Meghann left me an awesome comment the other day. I teared up a bit reading it, but I cry at the drop of a hat, so that’s no surprise.
Two years ago, I stayed with her, her sister and Bobbi before the Chicago Marathon.
Bobbi had run the Boston Marathon, with a BQ time of 3:24 and Meghann had run 3 marathons, with a PR of 4:12. I wasn’t really sure how fast I could run Chicago, but all of their times sounded SO FAST to me. I’d never be able to run that fast.
I soaked up as much marathon knowledge from them as I could in the days before the race. Hopefully staying with these fast girls would rub off on me.
I finished that marathon in 4:59, and I was so happy with my time. It was a good 40-something minutes slower than the other girls’ times, but it was my first marathon. The former fat kid had just finished her first marathon.
In the year between that and the New York City Marathon, I trained and ran my heart out. I ran 5 more halfs that year and set a PR of 1:55:28.
I wanted so badly to break 4:30 at the New York City Marathon, and I did, running it in 4:19:56.
That’s a 40-minute PR. I knew I couldn’t do that between my second and third marathons, but I hoped I could take off just half as much time, and finish in 3:59.
I knew it was likely a stretch. I knew sub-4 was no joke, but I knew I needed an ambitious goal to aim for.
I read Dorothy’s post about figuring out a realistic goal time for a marathon. Based on my half PR, McMillan said I could do 4:03. In her post, Dorothy said “Often when deciding what goal you should have for a marathon it’s tempting to pick a number out of thin air.”
I’ll admit it. I totally picked 3:59 out of thin air. It was an aggressive goal, but I wanted an aggressive goal to push me. My body responds fairly well to marathon training, and so I wanted to reach for this. I so badly wanted to join that sub-4 club. For the bragging rights, sure, but because it would represent so much improvement over my first marathon. Because it would represent not only deciding to go for a healthier lifestyle, but putting my all into something and watching the payoff.

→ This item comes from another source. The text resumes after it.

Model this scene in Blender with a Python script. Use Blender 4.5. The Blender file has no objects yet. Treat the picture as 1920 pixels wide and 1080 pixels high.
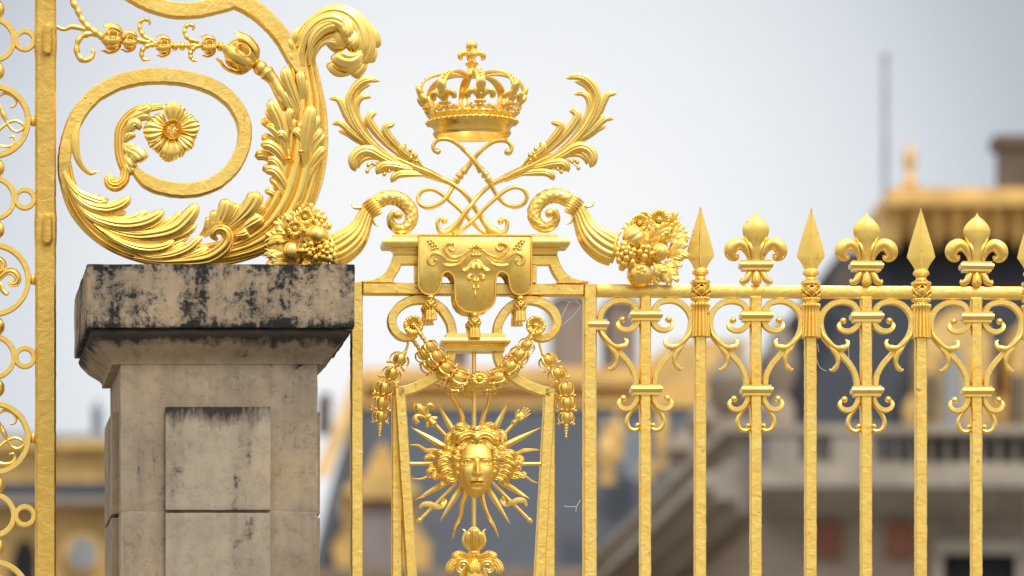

I remembered reading Sarah’s post about not making sub-4. And then her amazing PR a few months later.
And watching Jocelyn come within three minutes of sub-4. Homegirl has gotten fast, and her just missing sub-4 honestly really freaked me out about my own ability to do the same. I’m not as fast as her. Who was I kidding? I couldn’t do this.
Last year I felt like my training was 100% spot-on, but last year I was also unemployed and had just a bit more time to train. This year, I have been really busy (maybe too busy?) and my training wasn’t where it was last year. Although I truly was satisfied with the amount of training I put in, I wasn’t sure it was enough for sub-4.
I’d read comments on posts on my own blog and others’ blogs about just missing sub-4 and knew how audacious a goal was, but I wasn’t prepared to back away from it. I was going to go into Sunday’s race in touch with reality but still reaching for the goal.
I started with Ericka, who’d said in a comment on my blog she was aiming for 3:50. Why the hell was I starting with her? Who was I kidding?
Before the race, I thought about how I’d feel if I missed it. I knew I’d be disappointed, but this marathon thing is still so new to me, that I knew unless I busted out a bunch of seven-minute miles at the beginning or ate a piece of pizza mid-race or something else equally dumb, I’d be proud of myself. I knew it might take a few tries.
Sure enough, I finished in 4:04:37. And I am happy with my time—truly, I’m incredibly happy with it. I ran hard for it and pushed through the discomfort for it.
But I have some unfinished business. I tasted that sub-4 (or maybe just my ponytail whipping my mouth? It’s pretty aggressive), and I’m not satisfied yet. I still want it.
After I finished the race, and even the day after, I thought it was too painful. I didn’t want to try again. I was plenty happy with my 4:04.
But since when do I give up that easily? Never. Edited-to-add-because-I-thought-of-this-after-I-hit-publish: I didn’t hit sub-2 for a half on my first try…or my second…or my third, but when I got it that fourth time I tried, it was so, so sweet.
Laura and I talked the other night, she offered to pace me to sub-4, and I am seriously considering taking her up on it before the end of this year. I always thought multiple marathons in a year, or even in a “training season” was nuts, but I’m starting to contemplate giving it another try since I’ve already put so much training in. Let’s just say I haven’t ruled it out.
I gots questions for ya:
Have you ever done back-to-back(ish) marathons? And tried to PR at both of them? How much time in between?
Any good marathons on the East Coast between Thanksgiving and Christmas I should know about? (I have plans the other weekends between now and Thanksgiving. And I have a race in mind with Laura but would love to hear what you know of.)